The company performed traditional fan dances and ribbon dances, but also Chen’s own works, which drew on many influences. Her “Movable Figures,” for example, was inspired by Southeast Asian shadow puppetry. “Dragons on the Wall (Tianji)” suggests Chinese calligraphy. “Raindrops” evokes her girlhood in Taiwan.

“I remember as a child I would sit in my grandmother’s room and see the raindrops falling on the ground,” she told The Record of Bergen County, New Jersey, in 2003, when the work was on her program at the New Jersey Performing Arts Center in Newark, a frequent stop for the troupe. “It made such an interesting sound — dut-dut-dut. It was very playful to me. Mysterious. It brought me wonder.”

Nai-Ni Chen was born Oct. 31, 1959, in Keelung, on the coast near Taipei, to MayYun Wu, a teacher, and Hsing-Yin Chen, a dentist.

“My parents always took us out to get close to nature, the ocean, the beach and the mountains,” she told The Arkansas Democrat-Gazette in 1996, when her company performed in Fayetteville.




“Many of my dances are inspired by nature,” she added. “That’s the Chinese way and philosophy: to emphasize the relation between human and nature. We try to find a harmony there.”

Greta Campo, a dancer and the company’s associate artistic director, experienced firsthand how Chen blended the various influences in her life and training.

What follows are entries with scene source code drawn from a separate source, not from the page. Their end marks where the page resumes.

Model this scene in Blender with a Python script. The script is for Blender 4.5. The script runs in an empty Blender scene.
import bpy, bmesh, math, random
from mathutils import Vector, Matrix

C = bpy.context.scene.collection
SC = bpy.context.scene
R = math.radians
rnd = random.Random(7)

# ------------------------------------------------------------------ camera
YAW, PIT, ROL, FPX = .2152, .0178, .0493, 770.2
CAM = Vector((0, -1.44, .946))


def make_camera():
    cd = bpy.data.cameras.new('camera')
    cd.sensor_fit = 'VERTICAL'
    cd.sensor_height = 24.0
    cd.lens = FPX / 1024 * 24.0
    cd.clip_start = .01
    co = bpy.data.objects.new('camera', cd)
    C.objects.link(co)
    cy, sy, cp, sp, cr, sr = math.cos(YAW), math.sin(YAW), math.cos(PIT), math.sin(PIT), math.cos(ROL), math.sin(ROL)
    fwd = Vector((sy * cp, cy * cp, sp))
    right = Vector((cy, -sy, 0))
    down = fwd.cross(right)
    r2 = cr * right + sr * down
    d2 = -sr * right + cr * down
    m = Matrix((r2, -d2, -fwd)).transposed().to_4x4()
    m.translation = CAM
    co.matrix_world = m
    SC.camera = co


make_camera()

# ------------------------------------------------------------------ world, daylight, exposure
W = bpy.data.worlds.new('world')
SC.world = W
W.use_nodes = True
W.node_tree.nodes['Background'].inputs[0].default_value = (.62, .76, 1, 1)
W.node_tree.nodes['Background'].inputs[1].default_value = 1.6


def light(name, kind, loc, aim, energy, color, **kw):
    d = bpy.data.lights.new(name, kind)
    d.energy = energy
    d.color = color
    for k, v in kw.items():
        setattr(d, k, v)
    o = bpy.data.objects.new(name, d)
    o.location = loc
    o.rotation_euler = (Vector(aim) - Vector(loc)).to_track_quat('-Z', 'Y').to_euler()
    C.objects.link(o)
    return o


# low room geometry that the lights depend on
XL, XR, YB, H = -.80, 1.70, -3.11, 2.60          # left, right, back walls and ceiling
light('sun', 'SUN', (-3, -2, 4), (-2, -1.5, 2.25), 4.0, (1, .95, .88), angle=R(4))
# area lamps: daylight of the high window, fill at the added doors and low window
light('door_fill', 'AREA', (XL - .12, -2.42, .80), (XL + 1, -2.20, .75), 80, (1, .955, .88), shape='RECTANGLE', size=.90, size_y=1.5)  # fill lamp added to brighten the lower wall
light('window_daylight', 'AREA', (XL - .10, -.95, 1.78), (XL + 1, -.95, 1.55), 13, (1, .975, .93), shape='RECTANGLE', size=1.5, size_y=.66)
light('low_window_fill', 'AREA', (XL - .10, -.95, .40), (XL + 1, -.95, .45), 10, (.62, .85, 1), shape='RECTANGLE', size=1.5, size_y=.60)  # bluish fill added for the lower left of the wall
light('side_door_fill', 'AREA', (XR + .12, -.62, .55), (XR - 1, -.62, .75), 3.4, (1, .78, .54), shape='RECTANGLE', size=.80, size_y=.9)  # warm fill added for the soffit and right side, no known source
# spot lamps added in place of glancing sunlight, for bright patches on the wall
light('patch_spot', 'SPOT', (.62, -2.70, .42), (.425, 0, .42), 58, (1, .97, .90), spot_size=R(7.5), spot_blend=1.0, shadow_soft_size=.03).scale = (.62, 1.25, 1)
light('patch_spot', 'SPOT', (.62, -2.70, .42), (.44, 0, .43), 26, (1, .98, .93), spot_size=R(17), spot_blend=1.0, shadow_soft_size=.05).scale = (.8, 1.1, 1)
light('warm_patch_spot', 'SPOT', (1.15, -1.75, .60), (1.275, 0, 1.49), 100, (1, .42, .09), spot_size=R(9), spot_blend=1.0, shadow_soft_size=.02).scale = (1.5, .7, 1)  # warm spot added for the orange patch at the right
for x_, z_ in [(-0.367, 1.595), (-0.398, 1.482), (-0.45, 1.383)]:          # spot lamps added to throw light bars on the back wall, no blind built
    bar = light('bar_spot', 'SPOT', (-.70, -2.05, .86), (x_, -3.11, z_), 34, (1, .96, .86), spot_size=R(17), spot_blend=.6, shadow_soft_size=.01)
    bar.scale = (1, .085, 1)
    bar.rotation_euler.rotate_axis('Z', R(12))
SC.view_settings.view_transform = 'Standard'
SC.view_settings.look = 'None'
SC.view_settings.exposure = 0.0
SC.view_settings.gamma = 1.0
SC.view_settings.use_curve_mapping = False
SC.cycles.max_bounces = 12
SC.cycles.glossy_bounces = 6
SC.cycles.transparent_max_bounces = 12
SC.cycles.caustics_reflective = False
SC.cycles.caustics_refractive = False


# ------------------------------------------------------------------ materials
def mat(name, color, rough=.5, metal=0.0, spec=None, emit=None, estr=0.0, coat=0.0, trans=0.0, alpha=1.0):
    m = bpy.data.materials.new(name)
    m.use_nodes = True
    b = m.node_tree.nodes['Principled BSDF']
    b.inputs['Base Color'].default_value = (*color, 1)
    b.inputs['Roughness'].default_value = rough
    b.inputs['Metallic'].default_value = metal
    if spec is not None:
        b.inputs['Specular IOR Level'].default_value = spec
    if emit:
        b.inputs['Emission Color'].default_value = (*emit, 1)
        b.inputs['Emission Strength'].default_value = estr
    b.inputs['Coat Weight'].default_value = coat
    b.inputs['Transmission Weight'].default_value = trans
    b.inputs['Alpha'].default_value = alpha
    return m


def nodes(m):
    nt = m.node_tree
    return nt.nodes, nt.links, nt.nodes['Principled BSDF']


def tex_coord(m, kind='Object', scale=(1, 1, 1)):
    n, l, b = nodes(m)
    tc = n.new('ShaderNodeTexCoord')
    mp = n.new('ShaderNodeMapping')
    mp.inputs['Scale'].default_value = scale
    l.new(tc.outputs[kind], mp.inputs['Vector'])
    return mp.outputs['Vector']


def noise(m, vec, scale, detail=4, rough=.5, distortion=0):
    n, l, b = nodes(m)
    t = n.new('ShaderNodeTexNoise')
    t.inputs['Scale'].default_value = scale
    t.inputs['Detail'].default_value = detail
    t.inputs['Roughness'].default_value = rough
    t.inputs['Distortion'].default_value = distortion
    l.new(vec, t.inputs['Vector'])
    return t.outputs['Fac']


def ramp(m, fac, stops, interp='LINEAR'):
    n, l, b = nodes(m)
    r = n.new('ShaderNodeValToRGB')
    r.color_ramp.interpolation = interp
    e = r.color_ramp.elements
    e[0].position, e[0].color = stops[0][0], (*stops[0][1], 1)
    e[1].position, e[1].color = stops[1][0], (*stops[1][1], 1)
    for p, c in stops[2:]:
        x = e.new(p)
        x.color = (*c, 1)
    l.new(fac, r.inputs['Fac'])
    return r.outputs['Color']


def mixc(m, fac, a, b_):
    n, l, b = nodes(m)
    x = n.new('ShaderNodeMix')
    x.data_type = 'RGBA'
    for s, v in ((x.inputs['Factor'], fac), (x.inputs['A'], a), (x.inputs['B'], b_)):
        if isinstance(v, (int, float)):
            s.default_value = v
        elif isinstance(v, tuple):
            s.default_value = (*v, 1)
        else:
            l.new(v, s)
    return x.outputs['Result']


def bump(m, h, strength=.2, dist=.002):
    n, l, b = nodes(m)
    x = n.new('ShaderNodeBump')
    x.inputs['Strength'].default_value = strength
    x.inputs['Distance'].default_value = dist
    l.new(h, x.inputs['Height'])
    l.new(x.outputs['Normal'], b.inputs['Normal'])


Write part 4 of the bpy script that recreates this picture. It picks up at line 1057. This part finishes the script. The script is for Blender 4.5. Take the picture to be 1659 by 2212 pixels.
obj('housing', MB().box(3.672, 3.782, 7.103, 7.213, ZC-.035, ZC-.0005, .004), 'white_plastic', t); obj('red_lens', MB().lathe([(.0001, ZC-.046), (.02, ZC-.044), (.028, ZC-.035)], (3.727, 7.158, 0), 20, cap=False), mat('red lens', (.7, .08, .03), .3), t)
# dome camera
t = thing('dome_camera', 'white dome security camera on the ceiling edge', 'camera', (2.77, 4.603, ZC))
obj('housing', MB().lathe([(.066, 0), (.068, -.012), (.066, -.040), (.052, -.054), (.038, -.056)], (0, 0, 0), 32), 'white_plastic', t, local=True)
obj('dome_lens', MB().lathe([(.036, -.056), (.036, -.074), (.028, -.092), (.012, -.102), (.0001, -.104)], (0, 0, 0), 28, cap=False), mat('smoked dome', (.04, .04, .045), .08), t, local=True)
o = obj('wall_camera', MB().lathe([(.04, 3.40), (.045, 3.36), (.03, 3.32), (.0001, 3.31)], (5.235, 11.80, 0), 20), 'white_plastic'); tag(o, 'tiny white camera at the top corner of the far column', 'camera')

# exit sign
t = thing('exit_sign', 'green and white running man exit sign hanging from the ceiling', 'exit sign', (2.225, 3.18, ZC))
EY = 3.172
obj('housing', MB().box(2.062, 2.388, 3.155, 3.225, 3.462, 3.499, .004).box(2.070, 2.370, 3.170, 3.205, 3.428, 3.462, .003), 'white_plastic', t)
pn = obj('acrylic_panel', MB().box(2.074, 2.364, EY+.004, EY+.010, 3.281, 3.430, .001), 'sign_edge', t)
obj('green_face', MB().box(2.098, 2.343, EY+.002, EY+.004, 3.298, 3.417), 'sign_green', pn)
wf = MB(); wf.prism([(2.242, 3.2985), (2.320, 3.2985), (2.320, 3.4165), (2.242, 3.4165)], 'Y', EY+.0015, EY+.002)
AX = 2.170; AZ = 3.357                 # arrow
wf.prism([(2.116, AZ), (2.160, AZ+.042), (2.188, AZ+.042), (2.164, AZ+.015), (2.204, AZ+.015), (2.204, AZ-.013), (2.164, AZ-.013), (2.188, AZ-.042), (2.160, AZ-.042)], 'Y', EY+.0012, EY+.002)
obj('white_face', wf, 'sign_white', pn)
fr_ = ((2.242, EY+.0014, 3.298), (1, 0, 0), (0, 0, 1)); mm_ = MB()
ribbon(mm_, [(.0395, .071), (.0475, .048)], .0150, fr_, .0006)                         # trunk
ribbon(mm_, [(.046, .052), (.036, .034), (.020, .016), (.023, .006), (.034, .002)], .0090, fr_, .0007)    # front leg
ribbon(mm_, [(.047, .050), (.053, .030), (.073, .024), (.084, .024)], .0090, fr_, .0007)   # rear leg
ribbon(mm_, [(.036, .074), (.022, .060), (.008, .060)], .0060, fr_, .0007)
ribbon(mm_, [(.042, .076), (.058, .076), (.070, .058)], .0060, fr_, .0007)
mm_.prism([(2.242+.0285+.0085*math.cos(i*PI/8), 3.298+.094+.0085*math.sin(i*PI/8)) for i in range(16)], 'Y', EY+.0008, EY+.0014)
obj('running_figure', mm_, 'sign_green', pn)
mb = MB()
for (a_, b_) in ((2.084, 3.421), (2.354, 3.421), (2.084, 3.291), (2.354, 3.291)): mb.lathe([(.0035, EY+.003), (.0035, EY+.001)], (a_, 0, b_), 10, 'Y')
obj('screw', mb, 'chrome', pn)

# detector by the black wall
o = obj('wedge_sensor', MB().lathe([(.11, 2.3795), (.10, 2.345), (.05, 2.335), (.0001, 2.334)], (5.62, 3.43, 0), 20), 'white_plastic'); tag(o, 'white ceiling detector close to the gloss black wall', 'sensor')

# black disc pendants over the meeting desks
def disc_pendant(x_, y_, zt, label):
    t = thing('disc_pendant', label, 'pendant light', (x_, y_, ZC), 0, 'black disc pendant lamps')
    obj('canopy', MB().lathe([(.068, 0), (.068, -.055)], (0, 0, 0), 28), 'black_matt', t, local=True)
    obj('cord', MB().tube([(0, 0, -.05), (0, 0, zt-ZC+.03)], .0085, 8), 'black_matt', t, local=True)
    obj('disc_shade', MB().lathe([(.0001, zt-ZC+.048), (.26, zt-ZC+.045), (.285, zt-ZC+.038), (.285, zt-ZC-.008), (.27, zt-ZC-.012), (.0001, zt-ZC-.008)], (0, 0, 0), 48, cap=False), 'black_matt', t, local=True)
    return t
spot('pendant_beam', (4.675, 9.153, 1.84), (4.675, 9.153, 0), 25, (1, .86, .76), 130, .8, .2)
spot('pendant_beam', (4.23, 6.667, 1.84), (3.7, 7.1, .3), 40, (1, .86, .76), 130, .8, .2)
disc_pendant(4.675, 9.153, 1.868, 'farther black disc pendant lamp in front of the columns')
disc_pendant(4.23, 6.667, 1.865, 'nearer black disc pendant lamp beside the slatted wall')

“Her cultural background was always an inspiration for her,” she said by email. “Nai-Ni Chen’s works are so unique because they fused the freedom of American modern dance with the grace and splendor of Asian art.”

Chen was exposed to American culture growing up in Taiwan, learning English as a second language and, as she told The Record in 1988, watching the movies of “those two men — the fat one and the thin one who were always getting in trouble.” That is, Laurel and Hardy.

She began taking dance lessons at 4 and learned ballet and folk dance before enrolling, in her early teens, at the Chinese Culture University in Taipei, whose curriculum included modern dance, jazz and Chinese martial arts.

She spent three years with the Cloud Gate Dance Theater, Taipei’s first contemporary dance company, and participated in several government-sponsored international tours. Chiang, who is Nai-Ni Chen Dance’s executive director told The Star-Ledger in 1999 that he first met his future wife in 1978, when she was among a group of visiting dancers who performed at the Massachusetts Institute of Technology; he was enrolled there and was the student activities coordinator.

“At that first moment, I knew she was going to be my wife,” he told the newspaper, although Chen said she only vaguely remembered their initial backstage encounter. The two stayed in touch, and they married in 1982. Their daughter, Sylvia, also survives her.

Chen’s dance company often performed at schools, where in the early years students generally had little exposure to Chinese arts.

“The kids just love it,” she told The Record in 1992. “Chinese dance is very colorful, and it’s completely new to them.”

She was particularly concerned with putting across the influence of Asian culture and Asian American immigrants on Western traditions. Yet it was a point of pride to her that her troupe was multiracial and multinational. Finding dancers who could handle the demands of blending the traditional and contemporary was, she acknowledged, challenging, but she thought the effort was worthwhile.

“I feel positive because in the end, the message we are trying to convey to people has everything to do with sharing cultures in this smaller and smaller modern world,” she told The Star-Ledger in 1996. “People are interested, but there’s still a long way to go. It takes a certain kind of maturity to find something good in another, completely different and very foreign culture.”